3. How have you sought to answer these questions?
Each chapter is written by a recognised international expert on political discourse in their chosen European country using analytic and methodological tools developed in political, linguistic and discourse analysis. The chapters in the book analyse a range of salient oral, written and visual genres – including speeches, newspapers, TV-interviews, magazines, posters, websites, party logos and textbooks – from across Europe. Specific linguistic features investigated across the book included nominal and argumentative strategies, conceptual metaphors, implicatures, insinuations, and presuppositions, the coded languages of racism, xenophobia, and antisemitism as well as the related indirect pragmatic devices used to discriminate against certain marginalised social groups.
4. What are the main findings of your book?
We demonstrate an important assumption, common to various approaches to Critical Discourse Analysis, that processes of social change are in part processes of change in discourse. Discourses of contemporary fascisms frequently act as a form of anti-memory, revising, reformulating, reclassifying and on occasion openly denying the trauma and violence that arises inexorably from fascist ideological commitments. This is particularly the case with antisemitism and Holocaust denial, which featured in the discourse of contemporary European groups to a surprising degree.
5. What does the book contribute to existing literature in the field?
This is the first book-length volume offering systematic and detailed discourse analysis of the text and talk of fascist and far-right political parties from across Europe. Although European fascisms have been written about, in many aspects, from the perspective of History and Political Science, such studies do not analyse discourses of fascism in any real depth, preferring instead to describe, summarise and narrate the activities of parties and movements. The book, as a whole, shows a significant intellectual and analytic coherence, with each chapter analysing political text/talk in relation to continuity and change in fascist discourse since WWII.

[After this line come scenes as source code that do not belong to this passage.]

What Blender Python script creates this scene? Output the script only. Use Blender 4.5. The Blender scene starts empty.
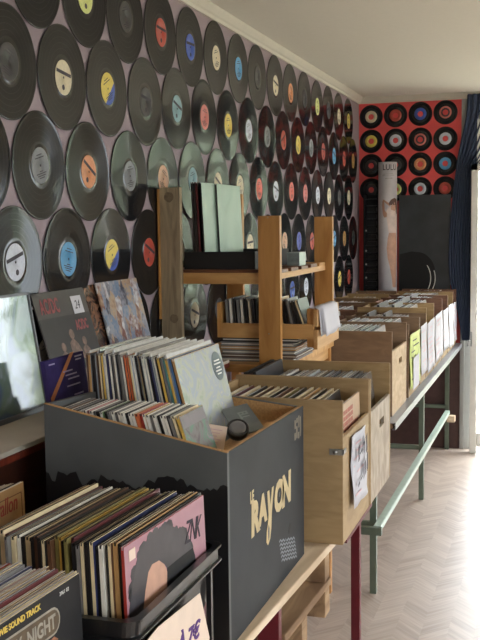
import bpy, bmesh, math, random
from mathutils import Vector, Matrix, Euler
random.seed(7)
PI = math.pi
S = bpy.context.scene
COL = S.collection

# ------------------------------------------------------------------ materials
def lin(c):
    return tuple(((v/255)/12.92 if v/255 <= .04045 else ((v/255+.055)/1.055)**2.4) for v in c)
MATS = {}
def nodes(name):
    m = bpy.data.materials.new(name); m.use_nodes = True
    nt = m.node_tree; b = nt.nodes['Principled BSDF']
    return m, nt, b
def N(nt, t, **k):
    n = nt.nodes.new(t)
    for a, v in k.items(): setattr(n, a, v)
    return n
def mat(name, rgb, rough=.55, metal=0, spec=.5, var=.12, scale=30, coat=0, bump=0, stretch=(1, 1, 1)):
    """plain procedural surface: base colour broken up by noise"""
    if name in MATS: return MATS[name]
    m, nt, b = nodes(name)
    tc = N(nt, 'ShaderNodeTexCoord'); mp = N(nt, 'ShaderNodeMapping'); mp.inputs['Scale'].default_value = stretch
    nz = N(nt, 'ShaderNodeTexNoise'); nz.inputs['Scale'].default_value = scale; nz.inputs['Detail'].default_value = 5
    nt.links.new(tc.outputs['Object'], mp.inputs[0]); nt.links.new(mp.outputs[0], nz.inputs['Vector'])
    r = N(nt, 'ShaderNodeValToRGB'); c = lin(rgb)
    r.color_ramp.elements[0].position = .3; r.color_ramp.elements[1].position = .7
    r.color_ramp.elements[0].color = (*[v*(1-var) for v in c], 1); r.color_ramp.elements[1].color = (*[min(1, v*(1+var)) for v in c], 1)
    nt.links.new(nz.outputs['Fac'], r.inputs[0]); nt.links.new(r.outputs[0], b.inputs['Base Color'])
    b.inputs['Roughness'].default_value = rough; b.inputs['Metallic'].default_value = metal
    b.inputs['Specular IOR Level'].default_value = spec
    b.inputs['Coat Weight'].default_value = coat; b.inputs['Coat Roughness'].default_value = .12
    if bump:
        bp = N(nt, 'ShaderNodeBump'); bp.inputs['Strength'].default_value = bump; bp.inputs['Distance'].default_value = .004
        nt.links.new(nz.outputs['Fac'], bp.inputs['Height']); nt.links.new(bp.outputs[0], b.inputs['Normal'])
    MATS[name] = m
    return m
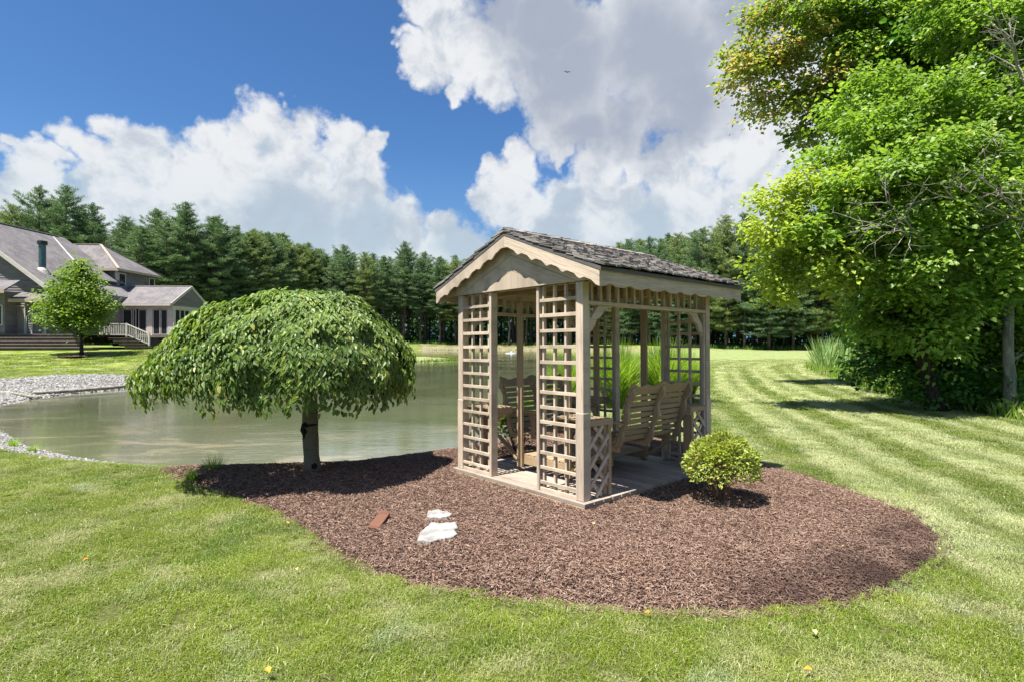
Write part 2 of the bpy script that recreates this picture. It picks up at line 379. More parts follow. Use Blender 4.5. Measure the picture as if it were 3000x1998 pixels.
def blade_mat():
    m, T = mat_new('lawn_blades'); loc = T.n('ShaderNodeObjectInfo')
    g = T.n('ShaderNodeGroup', node_tree=LG); T.L.new(loc.outputs['Location'], g.inputs[0])
    T.L.new(attr(T, 'mow', 'INSTANCER'), g.inputs[1]); T.L.new(attr(T, 'amp', 'INSTANCER'), g.inputs[2])
    v = attr(T, 'var'); c = g.outputs[0]
    c = T.mix(1.0, c, (1.05, 1.03, 1.03), 'MULTIPLY')
    c = T.mix(T.math('MULTIPLY', T.ss(v, .0, .6, 1, 0), .75), c, T.mix(1.0, c, (.35, .5, .25), 'MULTIPLY'))
    c = T.mix(T.math('MULTIPLY', T.math('GREATER_THAN', v, .85), .65), c, (.56, .51, .34))
    tc = T.mix(1.0, c, (1.25, 1.25, .8), 'MULTIPLY')
    finish(T, c, .5, .35, trans=.3, tcol=tc); return m
M['blades'] = blade_mat()

def chips(name, cols, rough=.85, spec=.2, bs=50):
    m, T = mat_new(name); v = attr(T, 'var'); pos = T.n('ShaderNodeNewGeometry').outputs['Position']
    cr = T.n('ShaderNodeValToRGB'); e = cr.color_ramp.elements; cr.color_ramp.interpolation = 'LINEAR'
    while len(e) < len(cols): e.new(.5)
    for i, c in enumerate(cols): e[i].position = i / (len(cols) - 1); e[i].color = tuple(c) + (1,)
    T.L.new(v, cr.inputs[0]); nz = T.noise(pos, bs, 4, .6)
    pt = T.noise(pos, .9, 4, .6)
    c = T.mix(T.ss(nz, .3, .7), T.mix(1.0, cr.outputs[0], (.72, .72, .72), 'MULTIPLY'), cr.outputs[0])
    c = T.mix(T.math('MULTIPLY', T.ss(pt, .5, .68), .45), c, T.mix(1.0, c, (.6, .55, .55), 'MULTIPLY'))
    c = T.mix(T.math('MULTIPLY', attr(T, 'damp'), .88), c, (.045, .026, .022))
    finish(T, c, rough, spec, nz, .5, .004); return m
M['chips'] = chips('mulch_chips', [(.07, .041, .030), (.175, .102, .072), (.255, .155, .112), (.30, .195, .146), (.42, .31, .24), (.21, .125, .088)])
M['pebbles'] = chips('limestone_pebbles', [(.14, .135, .125), (.25, .24, .225), (.36, .35, .33), (.46, .45, .43), (.29, .28, .26)], .8, .25)
def mulchbed():
    m, T = mat_new('mulch_bed_soil'); pos = T.n('ShaderNodeNewGeometry').outputs['Position']
    a = T.n('ShaderNodeTexVoronoi', {'Vector': T.n('ShaderNodeVectorMath', {0: pos, 1: T.noise(pos, 9, 3, .6, 0, True)}, operation='ADD').outputs[0], 'Scale': 48.0}).outputs
    c = T.mix(T.n('ShaderNodeSeparateColor', {0: a['Color']}).outputs[0], (.05, .03, .025), (.25, .155, .125))
    finish(T, c, .9, .15, a['Distance'], 1.0, .02); return m
M['mulch'] = mulchbed()
def gravelbed():
    m, T = mat_new('gravel_bank'); pos = T.n('ShaderNodeNewGeometry').outputs['Position']
    a = T.n('ShaderNodeTexVoronoi', {'Vector': pos, 'Scale': 17.0}).outputs
    c = T.mix(T.n('ShaderNodeSeparateColor', {0: a['Color']}).outputs[0], (.12, .115, .105), (.39, .38, .36))
    c = T.mix(T.ss(a['Distance'], .45, .8), c, (.05, .045, .04))
    rust = T.math('MULTIPLY', T.ss(T.noise(pos, .6, 4, .6), .62, .7), .8)
    c = T.mix(rust, c, (.33, .16, .09))
    finish(T, c, .85, .25, a['Distance'], 1.0, .04); return m
M['gravel'] = gravelbed()
def watermat():
    m, T = mat_new('pond_water'); pos = T.n('ShaderNodeNewGeometry').outputs['Position']
    big = T.noise(T.scale(pos, (1, 1, 1)), .35, 5, .6, .5); sh = attr(T, 'shallow')
    c = T.mix(T.ss(big, .35, .65), (.072, .085, .042), (.10, .11, .065))
    patch = T.noise(T.scale(pos, (.55, 1.4, 1)), .8, 6, .65, .7)
    c = T.mix(T.math('MULTIPLY', T.ss(patch, .50, .62), T.math('MULTIPLY', sh, .8)), c, (.30, .25, .16))
    c = T.mix(T.math('MULTIPLY', sh, .35), c, (.17, .16, .12))
    r1 = T.noise(T.scale(pos, (1.2, 2.6, 1)), 2.4, 4, .6, .4); r2 = T.noise(T.scale(pos, (1, 1.8, 1)), 9.0, 3, .6, .3)
    calm = T.ss(T.noise(pos, .22, 3, .6), .36, .62, .25, 1.0)
    h = T.math('MULTIPLY', T.math('ADD', r1, T.math('MULTIPLY', r2, .45)), calm)
    p = T.n('ShaderNodeBsdfPrincipled', {'Base Color': c, 'Roughness': .03, 'IOR': 1.5, 'Specular IOR Level': .5})
    b = T.n('ShaderNodeBump', {'Height': h, 'Strength': .2, 'Distance': .028}); T.L.new(b.outputs[0], p.inputs['Normal'])
    T.n('ShaderNodeOutputMaterial', {0: p.outputs[0]}); return m
M['water'] = watermat()

# ---------------------------------------------------------------- plan of the site
ZW = -.28
POND = np.array([(-1.0,9.35),(-1.88,8.56),(-2.45,8.2),(-3.05,8.07),(-3.9,7.98),(-4.9,8.13),(-6,8.4),(-7.3,9.0),(-8.8,9.9),(-10.8,11.6),(-12.8,12.7),
    (-14.2,13.8),(-14.9,15.2),(-15.9,18.3),(-15.8,20.4),(-15.4,22.5),(-15,28),(-16.5,36),(-15,42),(-12,46),(-8.9,47.8),(-6,50.2),(-5,53),(-6.5,57),
    (-12,62),(-20,66),(-32,74),(-40,85),(-40,105),(-30,117),(-15,120),(0,121),(15,117),(24,108),(26,98),(23,84),(19,71),(12,49),(6,30),(3.2,19),(1.5,14),(.75,12.2),(.25,10.8),(-.35,10.0)])
DITCH = np.array([(60,-6),(9.9,-6),(9.8,5),(9.9,10.8),(10.1,12.4),(10.6,14.5),(11.4,17.6),(13.9,24.8),(16.8,32),(20,37.5),(25,41),(33,43),(46,46),(70,60),(120,60),(120,-6)])
MOWG = np.array([(60,-6),(5.6,-6),(7.9,4),(9.5,10.7),(10.5,14.5),(11.4,17.6),(13.9,24.8),(16.8,32),(20,37.5),(25,41),(33,43),(46,46),(70,60),(120,60),(120,-6)])
MUL = [(450,1105),(530,1135),(615,1160),(680,1205),(760,1258),(850,1302),(1000,1340),(1150,1362),(1300,1382),(1500,1396),(1650,1401),(1800,1394),(1930,1373),
       (2030,1345),(2110,1305),(2155,1265),(2168,1235),(2150,1207),(2080,1163),(1960,1118),(1850,1082),(1745,1056)]
MULCH = [((px*1.2744-1500)/F*(EYE*F/(py*1.2744-HY)), EYE*F/(py*1.2744-HY)) for px, py in MUL]
MULCH = [(x * .972 + (.05 if x > .9 else 0) * min(1, max(0, (6.5 - y) / 1.0)), y * .972) for x, y in MULCH]
MULCH += [(2.9,8.4),(2.3,9.4),(1.35,9.9),(.7,10.0),(.1,9.4),(-.75,8.75),(-1.7,8.0),(-2.45,7.55),(-3.2,7.4),(-4.2,7.35),(-4.6,6.95)]
MULCH = np.array(MULCH)
def inside(poly, x, y):
    r = np.zeros(x.shape, bool); n = len(poly)
    for i in range(n):
        x0, y0 = poly[i]; x1, y1 = poly[(i + 1) % n]
        c = ((y0 > y) != (y1 > y)); xx = (x1 - x0) * (y - y0) / ((y1 - y0) if y1 != y0 else 1e-9) + x0
        r ^= c & (x < xx)
    return r
def pdist(poly, x, y, closed=True):
    d = np.full(x.shape, 1e9); n = len(poly)
    for i in range(n if closed else n - 1):
        a = poly[i]; b = poly[(i + 1) % n]; ab = b - a
        t = np.clip(((x - a[0]) * ab[0] + (y - a[1]) * ab[1]) / (ab @ ab), 0, 1)
        d = np.minimum(d, np.hypot(x - a[0] - t * ab[0], y - a[1] - t * ab[1]))
    return d
def sdist(poly, x, y): return np.where(inside(poly, x, y), -1, 1) * pdist(poly, x, y)
def smooth(t): t = np.clip(t, 0, 1); return t * t * (3 - 2 * t)
def vnoise(x, y, s, seed=0):
    r = np.random.default_rng(seed); T_ = r.random((64, 64)); xs, ys = x / s, y / s
    xi = np.floor(xs).astype(int); yi = np.floor(ys).astype(int); fx = smooth(xs - xi); fy = smooth(ys - yi)
    g = lambda a, b: T_[a % 64, b % 64]
    return (g(xi, yi)*(1-fx) + g(xi+1, yi)*fx)*(1-fy) + (g(xi, yi+1)*(1-fx) + g(xi+1, yi+1)*fx)*fy
def height(x, y, full=False):
    x = np.asarray(x, float); y = np.asarray(y, float)
    sp = sdist(POND, x, y); sdt = sdist(DITCH, x, y)
    B = np.zeros(x.shape)
    house = smooth((-x - 12) / 9) * smooth((y - 19) / 5)
    B += house * (.12 + .9 * smooth((y - 26) / 9.5))
    B += .8 * smooth((y - 80) / 35) * (1 - house)
    B += .03 * (vnoise(x, y, 1.7, 3) - .5) + .10 * (vnoise(x, y, 9, 4) - .5) * smooth((np.hypot(x, y) - 8) / 10)
    B -= .75 * smooth(-sdt / 5) * (y < 75)
    w = 1.25 + 2.2 * smooth((-x - 11) / 3) * smooth((y - 13) / 4)
    z = np.where(sp > 0, (ZW + .0) + (B - ZW) * smooth(.12 + sp / w * .88), ZW - .04 - .5 * smooth(-sp / 2.5))
    z = np.where((sp > 0) & (sp < .15), np.maximum(z, ZW + .012 + 0 * z), z)
    return (z, sp, sdt) if full else z
def ground_z(x, y): return float(height(np.array([x]), np.array([y]))[0])
TREELINE = [(-340,76),(0,79),(300,83),(500,86),(650,93),(800,110),(900,126),(1400,126),(1790,121),(1900,110),(2000,103),(2150,94),(2350,90),(2600,88),(3000,86)]

def axis(lo, hi, step, far, grow=1.16):
    a = list(np.arange(lo, hi + 1e-6, step)); s = step
    while a[-1] < far[1]: s *= grow; a.append(a[-1] + s)
    s = step; b = [a[0]]
    while b[-1] > far[0]: s *= grow; b.append(b[-1] - s)
    return np.array(b[::-1][:-1] + a)
def build_ground():
    xs = axis(-17, 15, .2, (-1600, 1600), 1.07); ys = axis(1, 25, .2, (-400, 1900), 1.06)
    X, Y = np.meshgrid(xs, ys); x, y = X.ravel(), Y.ravel()
    z, sp, sdt = height(x, y, True)
    im = inside(MULCH, x, y) & (pdist(MULCH, x, y) > .12); z = np.where(im, z - .05, z)
    nx, ny = len(xs), len(ys); idx = np.arange(nx * ny).reshape(ny, nx)
    Fa = np.stack([idx[:-1, :-1], idx[:-1, 1:], idx[1:, 1:], idx[1:, :-1]], -1).reshape(-1, 4)
    tl = np.array([((px - 1500) / F * d, d) for px, d in TREELINE])
    dl = np.interp(x, tl[:, 0], tl[:, 1]); dt = y - dl
    wood_ = smooth((dt + 2.5) / 2.5)
    wild = smooth(-sdt / 1.2) * (1 - wood_)
    shore = smooth((.5 - sp) / .35)
    amp = lawn_amp(x, y)
    me = np_mesh('ground', np.stack([x, y, z], 1), Fa, smooth=True, attrs={'mow': sdist(MOWG, x, y), 'amp': amp, 'wood': wood_, 'wild': wild, 'shore': shore, 'near': smooth((17 - y) / 11)})
    tag(link('lawn_ground', me, M['lawn']), kind='structure')
def lawn_amp(x, y): return smooth((x * 1.0 + .28 * y - 3.0) / 2.4) * smooth((100 - y) / 15) * .92 * smooth((y-2.2)/4+.25)
build_ground()
def patch_mesh(name, x0, x1, y0, y1, step, keep, zf, mat, label=None, cat=None, kind=None):
    xs = np.arange(x0, x1, step); ys = np.arange(y0, y1, step); X, Y = np.meshgrid(xs, ys); x, y = X.ravel(), Y.ravel()
    nx, ny = len(xs), len(ys); idx = np.arange(nx * ny).reshape(ny, nx)
    Fa = np.stack([idx[:-1, :-1], idx[:-1, 1:], idx[1:, 1:], idx[1:, :-1]], -1).reshape(-1, 4)
    k = keep(x, y); Fa = Fa[k[Fa].all(1)]; used = np.unique(Fa); mp = np.full(nx * ny, -1); mp[used] = np.arange(len(used))
    x, y = x[used], y[used]; z = zf(x, y); Fa = mp[Fa]
    me = np_mesh(name, np.stack([x, y, z], 1), Fa, smooth=True); o = link(name, me, mat); return tag(o, label, cat, kind=kind)
def mulch_z(x, y):
    e = pdist(MULCH, x, y); ins = inside(MULCH, x, y); sp = sdist(POND, x, y)
    return height(x, y) + np.where(ins, .005 + .05 * smooth(e / .5) - .03 * smooth((.14 - e) / .14), 0) + .014 * (vnoise(x, y, .11, 8) - .5)
patch_mesh('mulch_bed', -5.2, 4.8, 2.9, 10.6, .05, lambda x, y: inside(MULCH, x, y) & (sdist(POND, x, y) > .3), mulch_z, M['mulch'], kind='structure')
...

6. How does the book relate to your own (personal/professional) background?
Both the editors are committed anti-fascists and have a history of personal involvement in anti-fascist and anti-racist campaign organisations. Though clearly intended for an academic audience, we view the book as part of our struggle against European fascisms and the attempts of fascists to appear a reasonable and legitimate political movement.
7. What further research into the book’s themes would you suggest?
The high prominence of antisemitism in the discourse of parties and movements across Europe surprised and concerned us. Though it is axiomatic that antisemitism is neither necessary nor sufficient for fascism, we should ask: what does it mean to be a fascist in a post-Shoah world? Knowing the histories of European fascisms, and specifically that the Third Reich led inexorably to Auschwitz, suggests that any fascist ideologue must now orientate to the Holocaust – either agreeing with its antisemitism and/or denying it took place. The tensions between this seeming commonality of contemporary fascisms and the specific – and indeed diverse – responses in various parts of Europe to the traumas of fascism, deserve greater attention. Moreover, differences between Eastern, Western, Northern and Southern European countries have not been investigated sufficiently although these lead to a range of significantly different forms of justificatory rhetoric, racism and antisemitism.